Now, with Clinton against the wall in a bar fight, SNL handed her not one but two broken whiskey bottles: the debate skit and a brilliant girl-power endorsement from Tina Fey, who obliterated the worst arguments against Hillary--Bill fatigue, her age and the charge that she's a bitch. "Bitches get stuff done," Fey sassed. "Bitch is the new black!"

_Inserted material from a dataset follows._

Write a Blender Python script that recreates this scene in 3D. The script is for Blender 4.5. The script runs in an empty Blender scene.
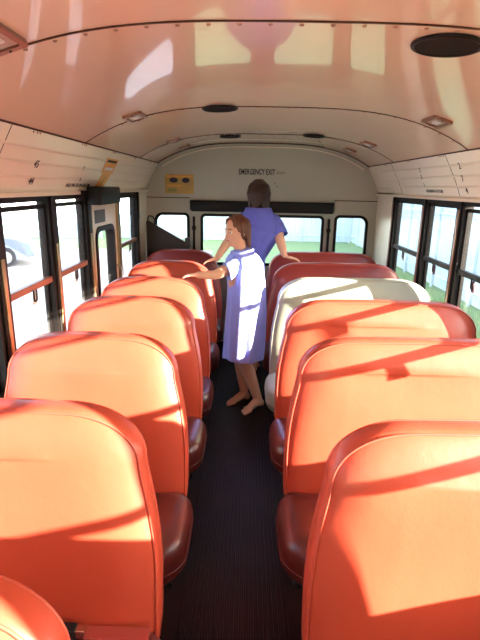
import bpy, bmesh, math, random
from mathutils import Vector, Matrix
PI = math.pi
random.seed(7)
SC = bpy.context.scene
C = SC.collection

# ------------------------------------------------------------------ camera
cam_d = bpy.data.cameras.new('camera')
cam = bpy.data.objects.new('camera', cam_d); C.objects.link(cam)
cam_d.sensor_fit = 'VERTICAL'; cam_d.sensor_height = 24.0; cam_d.lens = 24.0 * 480.0 / 640.0
cam_d.clip_start = 0.03; cam_d.clip_end = 500
_r, _f = math.radians(1.1), 480.0
_dx, _dy = 247 - 240, 187 - 320
_ux = _dx * math.cos(_r) + _dy * math.sin(_r); _uy = -_dx * math.sin(_r) + _dy * math.cos(_r)
_p = math.atan(-_uy / _f); _a = math.atan(_ux * math.cos(_p) / _f)
fwd = Vector((-math.sin(_a) * math.cos(_p), math.cos(_a) * math.cos(_p), -math.sin(_p)))
right = Vector((math.cos(_a), math.sin(_a), 0)); up = right.cross(fwd)
r2 = right * math.cos(_r) + up * math.sin(_r); u2 = -right * math.sin(_r) + up * math.cos(_r)
M3 = Matrix((r2, u2, -fwd)).transposed()
cam.matrix_world = Matrix.Translation((0, 0, 1.70)) @ M3.to_4x4()
SC.camera = cam

# ------------------------------------------------------------------ sky, sun, exposure
TANZ, MY = 0.245, 0.44
w = bpy.data.worlds.new('sky'); SC.world = w; w.use_nodes = True
nt = w.node_tree; nt.nodes.clear()
sky = nt.nodes.new('ShaderNodeTexSky'); sky.sky_type = 'NISHITA'; sky.sun_disc = False
sky.sun_elevation = math.radians(22); sky.sun_rotation = math.radians(110); sky.air_density = 1.0; sky.dust_density = 3.0
bg = nt.nodes.new('ShaderNodeBackground'); bg.inputs[1].default_value = 1.65
wo = nt.nodes.new('ShaderNodeOutputWorld')
hz = nt.nodes.new('ShaderNodeMix'); hz.data_type = 'RGBA'; hz.inputs[0].default_value = 0.55     # bright haze and thin cloud
hz.inputs[7].default_value = (0.92, 0.86, 0.80, 1)
nt.links.new(sky.outputs[0], hz.inputs[6]); nt.links.new(hz.outputs[2], bg.inputs[0]); nt.links.new(bg.outputs[0], wo.inputs[0])
sd = bpy.data.lights.new('sun', 'SUN'); sd.energy = 51.0; sd.color = (1.0, 0.86, 0.68); sd.angle = math.radians(0.6)
so = bpy.data.objects.new('sun', sd); C.objects.link(so)
so.rotation_euler = Vector((-1, MY, -TANZ)).to_track_quat('-Z', 'Y').to_euler(); so.location = (8, -3, 6)
SC.view_settings.view_transform = 'Standard'; SC.view_settings.look = 'None'
SC.view_settings.gamma = 1.0; SC.view_settings.exposure = 0.55
SC.view_settings.use_curve_mapping = False
SC.cycles.use_denoising = True
SC.cycles.max_bounces = 10; SC.cycles.diffuse_bounces = 6; SC.cycles.transparent_max_bounces = 24

# ------------------------------------------------------------------ materials
def mat(name, col, rough=0.5, metal=0.0, noise=None, bump=None, coat=0.0, spec=0.5, col2=None, nscale=6.0, stretch=None):
    m = bpy.data.materials.new(name); m.use_nodes = True
    t = m.node_tree; b = t.nodes['Principled BSDF']
    b.inputs['Base Color'].default_value = (*col, 1); b.inputs['Roughness'].default_value = rough
    b.inputs['Metallic'].default_value = metal; b.inputs['Coat Weight'].default_value = coat
    b.inputs['Coat Roughness'].default_value = 0.15; b.inputs['Specular IOR Level'].default_value = spec
    tc = t.nodes.new('ShaderNodeTexCoord'); src = tc.outputs['Object']
    if stretch:
        mp = t.nodes.new('ShaderNodeMapping'); mp.inputs['Scale'].default_value = stretch
        t.links.new(src, mp.inputs[0]); src = mp.outputs[0]
    if noise is not None:
        n = t.nodes.new('ShaderNodeTexNoise'); n.inputs['Scale'].default_value = nscale; n.inputs['Detail'].default_value = 5
        t.links.new(src, n.inputs['Vector'])
        r = t.nodes.new('ShaderNodeValToRGB'); r.color_ramp.elements[0].position = 0.35; r.color_ramp.elements[1].position = 0.7
        c2 = col2 or tuple(x * (1 - noise) for x in col)
        r.color_ramp.elements[0].color = (*c2, 1); r.color_ramp.elements[1].color = (*col, 1)
        t.links.new(n.outputs['Fac'], r.inputs[0]); t.links.new(r.outputs[0], b.inputs['Base Color'])
    if bump:
        prev = None
        for sc_, st in bump:
            n = t.nodes.new('ShaderNodeTexNoise'); n.inputs['Scale'].default_value = sc_; n.inputs['Detail'].default_value = 3
            t.links.new(src, n.inputs['Vector'])
            bp = t.nodes.new('ShaderNodeBump'); bp.inputs['Strength'].default_value = st; bp.inputs['Distance'].default_value = 0.01
            t.links.new(n.outputs['Fac'], bp.inputs['Height'])
            if prev: t.links.new(prev.outputs[0], bp.inputs['Normal'])
            prev = bp
        t.links.new(prev.outputs[0], b.inputs['Normal'])
    return m

def glass_mat(name, tint, gloss=0.06, dirt=0.0):
    m = bpy.data.materials.new(name); m.use_nodes = True; t = m.node_tree; t.nodes.clear()
    o = t.nodes.new('ShaderNodeOutputMaterial'); tr = t.nodes.new('ShaderNodeBsdfTransparent'); tr.inputs[0].default_value = (*tint, 1)
    g = t.nodes.new('ShaderNodeBsdfGlossy'); g.inputs['Roughness'].default_value = 0.03
    d = t.nodes.new('ShaderNodeBsdfDiffuse'); d.inputs[0].default_value = (0.9, 0.9, 0.9, 1)
    lw = t.nodes.new('ShaderNodeLayerWeight'); lw.inputs[0].default_value = 0.5
    pw = t.nodes.new('ShaderNodeMath'); pw.operation = 'POWER'; pw.inputs[1].default_value = 5.0; t.links.new(lw.outputs['Facing'], pw.inputs[0])
    f = t.nodes.new('ShaderNodeMath'); f.operation = 'MULTIPLY_ADD'; f.inputs[1].default_value = 0.5; f.inputs[2].default_value = 0.03; t.links.new(pw.outputs[0], f.inputs[0])
    mx = t.nodes.new('ShaderNodeMixShader'); m2 = t.nodes.new('ShaderNodeMixShader'); m2.inputs[0].default_value = dirt
    t.links.new(f.outputs[0], mx.inputs[0]); t.links.new(tr.outputs[0], mx.inputs[1]); t.links.new(g.outputs[0], mx.inputs[2])
    t.links.new(mx.outputs[0], m2.inputs[1]); t.links.new(d.outputs[0], m2.inputs[2]); t.links.new(m2.outputs[0], o.inputs[0])
    return m

VB = [(7, 0.30), (160, 0.04)]
M = {}
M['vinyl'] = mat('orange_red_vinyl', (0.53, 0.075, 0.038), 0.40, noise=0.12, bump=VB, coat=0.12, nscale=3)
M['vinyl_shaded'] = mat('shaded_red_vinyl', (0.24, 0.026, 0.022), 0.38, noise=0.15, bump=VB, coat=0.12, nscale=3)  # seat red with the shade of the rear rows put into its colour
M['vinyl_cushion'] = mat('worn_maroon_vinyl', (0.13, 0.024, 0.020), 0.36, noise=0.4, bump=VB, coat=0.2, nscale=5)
M['vinyl_white'] = mat('grey_white_vinyl', (0.36, 0.38, 0.30), 0.42, noise=0.1, bump=VB, nscale=4)
M['piping'] = mat('piping_vinyl', (0.46, 0.075, 0.045), 0.4)
M['piping_white'] = mat('piping_white_vinyl', (0.34, 0.32, 0.26), 0.4)
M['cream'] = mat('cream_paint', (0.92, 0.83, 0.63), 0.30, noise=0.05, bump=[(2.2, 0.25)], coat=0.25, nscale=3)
M['ceiling'] = mat('ceiling_gloss_paint', (0.91, 0.69, 0.50), 0.22, noise=0.05, bump=[(1.6, 0.9)], coat=0.75, nscale=2, stretch=(1.5, 0.7, 1))
M['ceiling'].node_tree.nodes['Principled BSDF'].inputs['Coat Roughness'].default_value = 0.03
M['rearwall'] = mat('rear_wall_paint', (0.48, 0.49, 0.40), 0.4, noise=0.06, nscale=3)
M['seam'] = mat('seam_shadow_brown', (0.07, 0.03, 0.015), 0.6, spec=0.2)
M['rivet'] = mat('rivet_head', (0.42, 0.26, 0.18), 0.35, metal=0.3)
M['black'] = mat('black_frame', (0.010, 0.007, 0.006), 0.5, spec=0.2)
M['pad'] = mat('black_padding', (0.010, 0.010, 0.010), 0.5, bump=[(60, 0.2)], spec=0.25)
M['bronze'] = mat('bronze_rail', (0.27, 0.13, 0.08), 0.35, metal=0.35)
M['brass'] = mat('worn_aluminium', (0.50, 0.40, 0.22), 0.35, metal=0.6, noise=0.4, nscale=9)
M['rubber'] = mat('ribbed_rubber', (0.020, 0.012, 0.009), 0.5, noise=0.4, nscale=4, spec=0.18)
M['floor'] = mat('floor_rubber', (0.018, 0.010, 0.008), 0.6, noise=0.4, nscale=5, spec=0.2)
M['steel'] = mat('painted_steel', (0.05, 0.045, 0.042), 0.4, metal=0.4)
M['chrome'] = mat('chrome', (0.7, 0.7, 0.7), 0.18, metal=1.0)
M['panel_dark'] = mat('dark_brown_board', (0.030, 0.018, 0.014), 0.45)
M['grey_label'] = mat('grey_label', (0.10, 0.10, 0.10), 0.5)
M['ink'] = mat('black_ink', (0.012, 0.008, 0.006), 0.6)
M['paper_white'] = mat('white_sticker', (0.75, 0.75, 0.72), 0.5)
M['yellow'] = mat('yellow_sticker', (0.60, 0.38, 0.08), 0.5, noise=0.25, nscale=14, col2=(0.48, 0.32, 0.10))
M['orange'] = mat('orange_sticker', (0.82, 0.31, 0.03), 0.5, noise=0.2, nscale=20, col2=(0.85, 0.45, 0.10))
M['lens'] = mat('light_lens', (0.55, 0.45, 0.36), 0.3, noise=0.35, nscale=30)
M['mesh_dark'] = mat('dark_grille', (0.008, 0.005, 0.004), 0.7, spec=0.1)
M['skin'] = mat('skin', (0.78, 0.45, 0.30), 0.5, noise=0.08, nscale=12)
M['skin'].node_tree.nodes['Principled BSDF'].inputs['Subsurface Weight'].default_value = 0.08
M['hair'] = mat('brown_hair', (0.050, 0.018, 0.010), 0.5, noise=0.5, nscale=18, bump=[(40, 0.6)], stretch=(3, 3, 0.5))
M['hair2'] = mat('chestnut_hair', (0.16, 0.06, 0.025), 0.5, noise=0.4, nscale=18, bump=[(40, 0.6)], stretch=(3, 3, 0.5))
M['lav'] = mat('lavender_terry', (0.33, 0.39, 0.96), 0.85, noise=0.08, nscale=25, bump=[(90, 0.35)])
M['purple'] = mat('violet_terry', (0.15, 0.18, 0.72), 0.85, noise=0.12, nscale=25, bump=[(90, 0.35)])
M['eye'] = mat('eye_white', (0.8, 0.78, 0.74), 0.3)
M['iris'] = mat('dark_iris', (0.03, 0.02, 0.015), 0.2)
M['lip'] = mat('lips', (0.50, 0.17, 0.13), 0.45)
M['grass'] = mat('lawn', (0.17, 0.32, 0.10), 0.9, noise=0.5, nscale=3, col2=(0.26, 0.36, 0.18))
M['blade'] = mat('grass_blade', (0.38, 0.50, 0.24), 0.7)
M['lot'] = mat('pale_concrete', (0.52, 0.50, 0.48), 0.85, noise=0.12, nscale=0.6)
M['fence'] = mat('white_corrugated_steel', (0.78, 0.80, 0.80), 0.45, noise=0.12, nscale=0.7, col2=(0.62, 0.72, 0.80))
M['silver'] = mat('silver_car_paint', (0.22, 0.27, 0.33), 0.3, metal=0.2, coat=0.5)
M['tyre'] = mat('tyre_rubber', (0.03, 0.03, 0.032), 0.7)
M['carglass'] = mat('tinted_car_glass', (0.06, 0.08, 0.09), 0.06, spec=0.8)
M['lamp'] = mat('headlamp', (0.8, 0.8, 0.82), 0.1, spec=0.8)
M['leaf'] = mat('tree_leaves', (0.10, 0.20, 0.05), 0.8, noise=0.5, nscale=4)
M['bark'] = mat('tree_bark', (0.10, 0.07, 0.05), 0.9, noise=0.4)
M['buspaint'] = mat('outer_skin_paint', (0.70, 0.70, 0.68), 0.4)
M['glass'] = glass_mat('window_glass', (0.93, 0.96, 0.97), dirt=0.03)
M['glass_dirty'] = glass_mat('hazy_window_glass', (0.90, 0.94, 0.97), dirt=0.03)
M['panel_red'] = mat('maroon_label', (0.16, 0.03, 0.06), 0.5)
M['pictures'] = mat('print_dark', (0.03, 0.02, 0.04), 0.5)
M['greenish'] = mat('print_green', (0.25, 0.30, 0.08), 0.5)
M['render'] = mat('beige_render', (0.45, 0.42, 0.36), 0.9, noise=0.1)
M['belt_red'] = mat('red_belt_webbing', (0.33, 0.05, 0.035), 0.55)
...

Yeah, I know, this is a sideshow--it has nothing to do with the issues; it's pop-culture noise that doesn't matter. Except it does. Entertainment surrogates can make points you wouldn't put in your candidate's own mouth. (Clinton probably could not compare herself to a mean old nun who forces you to learn the capital of Vermont. Coming from Fey, it somehow works.) They attract free media. They can capture emotion more viscerally than a policy paper. (By playing off the rhythm and call-and-response of Obama's words, Yes We Can literally rendered his prose into lyrics.) And as much as people may say that they don't care about celebrity endorsements, videos convey the intangible sense that people are moved enough by a candidate to create.
Whatever it is they offer--buzz, cool, a psychological boost--Clinton needed it. So it was unsurprising, if a little weird, to see her staffers injecting SNL into their talking points the following Monday. See, Mom? TV criticism is a real job!
Beyond the reflected hipness, the debate skit served a Clinton campaign theme: that Big Media has grilled her ceaselessly while going wobbly over hot, charismatic young Obama. (An often true argument, if undercut by the fact that the point was made for her by giant Big Media institution SNL.) And Cleveland was the perfect place to press the attack, since MSNBC has been the campaign's chief target, from Chris Matthews' criticisms of Clinton on Hardball to host David Shuster's remark that she "pimped out" daughter Chelsea on the campaign trail.
It's unclear if Clinton can pull out a win by convincing voters that journalism's old boys have ganged up on her, but at least the skit crystallized the argument. And if she succeeds, it will be partly by doing something the Bush Administration has perfected: running against the mainstream media. Clinton has spent months arguing that she's the best candidate to beat the gop. With her SNL strategy, maybe she can instead make the case that she's the best candidate to beat the press.